(Given information):
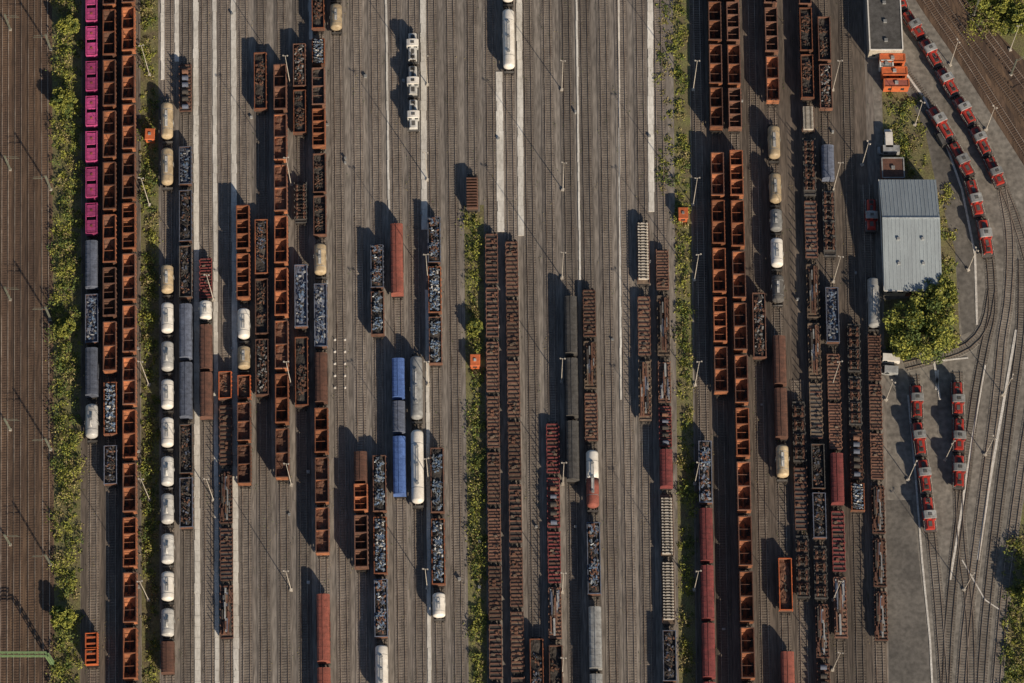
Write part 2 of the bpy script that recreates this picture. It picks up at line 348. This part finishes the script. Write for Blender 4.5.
for k,c in (('tw','white'),('tb','beige'),('tg','grey'),('td','darkgrey'),('tl','ltgrey')): reg(k,'tank_wagon',9,tank(9,c))
reg('twl','tank_wagon',16,tank(16,'white')); reg('tgl','tank_wagon',16,tank(16,'grey')); reg('trw','tank_wagon',14,tank(14,'white','redbrown'))
for k,c,r in (('cr','redbrown',None),('cb','blue',None),('cd','darkgrey',None),('cx','darkred',None),('cbr','brown',None),('cg','grey',None),('cbg','bluegrey',None)): reg(k,'covered_wagon',14,covered(k=c,roofk=r))
reg('fr','flat_wagon',13,flat(),flat(pitch=.8),flat(beam='brown'),flat(beam='rust',deck='coal',pitch=1.1)); reg('fx','flat_wagon',13,flat(beam='darkred',load='coils'),flat(beam='rust',load='planks'),flat(beam='darkred',deck='coal'))
reg('fd','flat_wagon',13,flat(beam='brown',deck='coal',load='planks'),flat(beam='darkgrey',deck='coal',load='bogies'),flat(beam='brown',deck='darkgrey'),flat(beam='brown',deck='wood',load='coils'))
reg('fb','flat_wagon',13,flat(beam='wood',load='planks'),flat(beam='brown',deck='wood'),flat(beam='wood',deck='darkgrey'))
reg('sl','sleeper_transport_wagon',12,sleeperwagon()); reg('pk','container_wagon',8.6,containerwagon(8.6,'magenta',1,True)); reg('oc','container_wagon',8.6,containerwagon(8.6,'contorange',2))
reg('rk','rack_wagon',9,racks()); reg('lo','diesel_shunting_locomotive',10.4,loco()); reg('lg','diesel_shunting_locomotive',8,loco('ltgrey','darkgrey','white'))
RT=.30
def rake(track,y0,y1,kind,jit=0):
    name,L,ms=TP[kind]
    a=track_at(track,y0); e=track_at(track,y1); fill(a,e,name,L if kind!='lg' else 7,ms,1.15,.82 if kind=='lg' else 1)
def fill(a,e,name,L,ms,gap=1.15,k=1):
    d=math.dist(a,e); n=max(1,round(d/(L+gap))); s=d/n
    ang=math.atan2(e[1]-a[1],e[0]-a[0])-math.pi/2
    for i in range(n):
        t=(i+.5)/n; put(name,random.choice(ms),(a[0]+(e[0]-a[0])*t,a[1]+(e[1]-a[1])*t,RT),ang+(math.pi if R()<.5 else 0),(1,(min(1.3,max(.5,s/(L+gap))) if k==1 else s/10.8),U(.97,1.03)))
# ---------------------------------------------------------------- tracks
TR={92:(92,92),110:(110,111),130:(129,131),168:(167,168),186:(185,187),206:(204,208),225:(223,227),244:(242,246),262:(260,264),282:(280,284),301:(299,304),321:(318,324),
341:(336,344),361:(356,363),379:(374,382),398:(394,402),417:(412,420),437:(431,440),455:(450,459),473:(470,478),493:(489,496),514:(508,518),533:(527,537),552:(547,556),571:(566,576),
590:(584,596),609:(603,614),627:(621,632),645:(640,649),664:(658,670),704:(697,709),718:(714,726),740:(732,748),760:(752,767),775:(770,788),797:(788,806),810:(805,824),828:(823,843),855:(846,862),874:(866,883)}
MAINL={1:(4,2),2:(17,15),3:(30,30),4:(43,45)}
def line_world(xt,xb):
    a=P(xt,0,2.5); b=P(xb,683,2.5); return a,b
def track_at(t,py):
    a,b=line_world(*TR[t]); y=P(512,py,2.8)[1]; k=(y-a[1])/(b[1]-a[1]); return (a[0]+(b[0]-a[0])*k,y)
tcount=0
def railway(pts,bed='bed',slp='sleeper',name='railway_track',bw=1.75,rails=True):
    global tcount; dz=(tcount%16)*.0035; tcount+=1
    pp=[Vector((*p,0)) for p in pts]
    q=[2*pp[0]-pp[1]]+pp+[2*pp[-1]-pp[-2]]
    if len(pp)==2: dense=pp
    else:
        dense=[]
        for i in range(1,len(q)-2):
            for s in range(12):
                t=s/12; a,b,c,d=q[i-1:i+3]
                dense.append(.5*((2*b)+(c-a)*t+(2*a-5*b+4*c-d)*t*t+(3*b-a-3*c+d)*t**3))
        dense.append(pp[-1])
    cum=[0]
    for i in range(1,len(dense)): cum.append(cum[-1]+(dense[i]-dense[i-1]).length)
    tot=cum[-1]
    def at(s):
        s=min(max(s,0),tot-1e-4); j=1
        while cum[j]<s: j+=1
        k=(s-cum[j-1])/(cum[j]-cum[j-1]); d=(dense[j]-dense[j-1]).normalized(); return dense[j-1].lerp(dense[j],k),d
    b=MB(); n=int(tot/.62)
    step=tot/12 if len(pp)==2 else 3.0; m=max(2,int(tot/step)); S=[at(tot*i/m) for i in range(m+1)]
    def sweep(off,wd,z0,z1,k):
        rg=[]
        for p,d in S:
            nx,ny=d.y,-d.x
            def c(o,z): return (p.x+nx*o,p.y+ny*o,z)
            rg.append([c(off-wd,z0),c(off-wd*.92,z1),c(off+wd*.92,z1),c(off+wd,z0)])
        b.rings(rg,k,cap=True)
    sweep(0,bw,.012,.06+dz,bed)
    sl=b.mi(slp)
    for i in range(n):
        p,d=at((i+.5)*tot/n); nx,ny=d.y,-d.x; k=len(b.v); hw=1.28+U(-.03,.03); hl=.13
        for z,tt in ((.05+dz,0),(.11+dz,.02)):
            for sx,sy in ((-1,-1),(1,-1),(1,1),(-1,1)):
                b.v.append((p.x+nx*sx*(hw-tt)+d.x*sy*(hl-tt),p.y+ny*sx*(hw-tt)+d.y*sy*(hl-tt),z))
        for f in ((4,5,6,7),(0,1,5,4),(1,2,6,5),(2,3,7,6),(3,0,4,7)): b.f.append(tuple(k+a for a in f)); b.m.append(sl)
    for o in (-.75,.75): sweep(o,.07,.11+dz,.27+dz,'rail')
    put(name,b.mesh(name))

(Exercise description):
Using the data above, write out every line exactly, leaving the images behind.

(Reply):
Write part 2 of the bpy script that recreates this picture. It picks up at line 348. This part finishes the script. Write for Blender 4.5.
for k,c in (('tw','white'),('tb','beige'),('tg','grey'),('td','darkgrey'),('tl','ltgrey')): reg(k,'tank_wagon',9,tank(9,c))
reg('twl','tank_wagon',16,tank(16,'white')); reg('tgl','tank_wagon',16,tank(16,'grey')); reg('trw','tank_wagon',14,tank(14,'white','redbrown'))
for k,c,r in (('cr','redbrown',None),('cb','blue',None),('cd','darkgrey',None),('cx','darkred',None),('cbr','brown',None),('cg','grey',None),('cbg','bluegrey',None)): reg(k,'covered_wagon',14,covered(k=c,roofk=r))
reg('fr','flat_wagon',13,flat(),flat(pitch=.8),flat(beam='brown'),flat(beam='rust',deck='coal',pitch=1.1)); reg('fx','flat_wagon',13,flat(beam='darkred',load='coils'),flat(beam='rust',load='planks'),flat(beam='darkred',deck='coal'))
reg('fd','flat_wagon',13,flat(beam='brown',deck='coal',load='planks'),flat(beam='darkgrey',deck='coal',load='bogies'),flat(beam='brown',deck='darkgrey'),flat(beam='brown',deck='wood',load='coils'))
reg('fb','flat_wagon',13,flat(beam='wood',load='planks'),flat(beam='brown',deck='wood'),flat(beam='wood',deck='darkgrey'))
reg('sl','sleeper_transport_wagon',12,sleeperwagon()); reg('pk','container_wagon',8.6,containerwagon(8.6,'magenta',1,True)); reg('oc','container_wagon',8.6,containerwagon(8.6,'contorange',2))
reg('rk','rack_wagon',9,racks()); reg('lo','diesel_shunting_locomotive',10.4,loco()); reg('lg','diesel_shunting_locomotive',8,loco('ltgrey','darkgrey','white'))
RT=.30
def rake(track,y0,y1,kind,jit=0):
    name,L,ms=TP[kind]
    a=track_at(track,y0); e=track_at(track,y1); fill(a,e,name,L if kind!='lg' else 7,ms,1.15,.82 if kind=='lg' else 1)
def fill(a,e,name,L,ms,gap=1.15,k=1):
    d=math.dist(a,e); n=max(1,round(d/(L+gap))); s=d/n
    ang=math.atan2(e[1]-a[1],e[0]-a[0])-math.pi/2
    for i in range(n):
        t=(i+.5)/n; put(name,random.choice(ms),(a[0]+(e[0]-a[0])*t,a[1]+(e[1]-a[1])*t,RT),ang+(math.pi if R()<.5 else 0),(1,(min(1.3,max(.5,s/(L+gap))) if k==1 else s/10.8),U(.97,1.03)))
# ---------------------------------------------------------------- tracks
TR={92:(92,92),110:(110,111),130:(129,131),168:(167,168),186:(185,187),206:(204,208),225:(223,227),244:(242,246),262:(260,264),282:(280,284),301:(299,304),321:(318,324),
341:(336,344),361:(356,363),379:(374,382),398:(394,402),417:(412,420),437:(431,440),455:(450,459),473:(470,478),493:(489,496),514:(508,518),533:(527,537),552:(547,556),571:(566,576),
590:(584,596),609:(603,614),627:(621,632),645:(640,649),664:(658,670),704:(697,709),718:(714,726),740:(732,748),760:(752,767),775:(770,788),797:(788,806),810:(805,824),828:(823,843),855:(846,862),874:(866,883)}
MAINL={1:(4,2),2:(17,15),3:(30,30),4:(43,45)}
def line_world(xt,xb):
    a=P(xt,0,2.5); b=P(xb,683,2.5); return a,b
def track_at(t,py):
    a,b=line_world(*TR[t]); y=P(512,py,2.8)[1]; k=(y-a[1])/(b[1]-a[1]); return (a[0]+(b[0]-a[0])*k,y)
tcount=0
def railway(pts,bed='bed',slp='sleeper',name='railway_track',bw=1.75,rails=True):
    global tcount; dz=(tcount%16)*.0035; tcount+=1
    pp=[Vector((*p,0)) for p in pts]
    q=[2*pp[0]-pp[1]]+pp+[2*pp[-1]-pp[-2]]
    if len(pp)==2: dense=pp
    else:
        dense=[]
        for i in range(1,len(q)-2):
            for s in range(12):
                t=s/12; a,b,c,d=q[i-1:i+3]
                dense.append(.5*((2*b)+(c-a)*t+(2*a-5*b+4*c-d)*t*t+(3*b-a-3*c+d)*t**3))
        dense.append(pp[-1])
    cum=[0]
    for i in range(1,len(dense)): cum.append(cum[-1]+(dense[i]-dense[i-1]).length)
    tot=cum[-1]
    def at(s):
        s=min(max(s,0),tot-1e-4); j=1
        while cum[j]<s: j+=1
        k=(s-cum[j-1])/(cum[j]-cum[j-1]); d=(dense[j]-dense[j-1]).normalized(); return dense[j-1].lerp(dense[j],k),d
    b=MB(); n=int(tot/.62)
    step=tot/12 if len(pp)==2 else 3.0; m=max(2,int(tot/step)); S=[at(tot*i/m) for i in range(m+1)]
    def sweep(off,wd,z0,z1,k):
        rg=[]
        for p,d in S:
            nx,ny=d.y,-d.x
            def c(o,z): return (p.x+nx*o,p.y+ny*o,z)
            rg.append([c(off-wd,z0),c(off-wd*.92,z1),c(off+wd*.92,z1),c(off+wd,z0)])
        b.rings(rg,k,cap=True)
    sweep(0,bw,.012,.06+dz,bed)
    sl=b.mi(slp)
    for i in range(n):
        p,d=at((i+.5)*tot/n); nx,ny=d.y,-d.x; k=len(b.v); hw=1.28+U(-.03,.03); hl=.13
        for z,tt in ((.05+dz,0),(.11+dz,.02)):
            for sx,sy in ((-1,-1),(1,-1),(1,1),(-1,1)):
                b.v.append((p.x+nx*sx*(hw-tt)+d.x*sy*(hl-tt),p.y+ny*sx*(hw-tt)+d.y*sy*(hl-tt),z))
        for f in ((4,5,6,7),(0,1,5,4),(1,2,6,5),(2,3,7,6),(3,0,4,7)): b.f.append(tuple(k+a for a in f)); b.m.append(sl)
    for o in (-.75,.75): sweep(o,.07,.11+dz,.27+dz,'rail')
    put(name,b.mesh(name))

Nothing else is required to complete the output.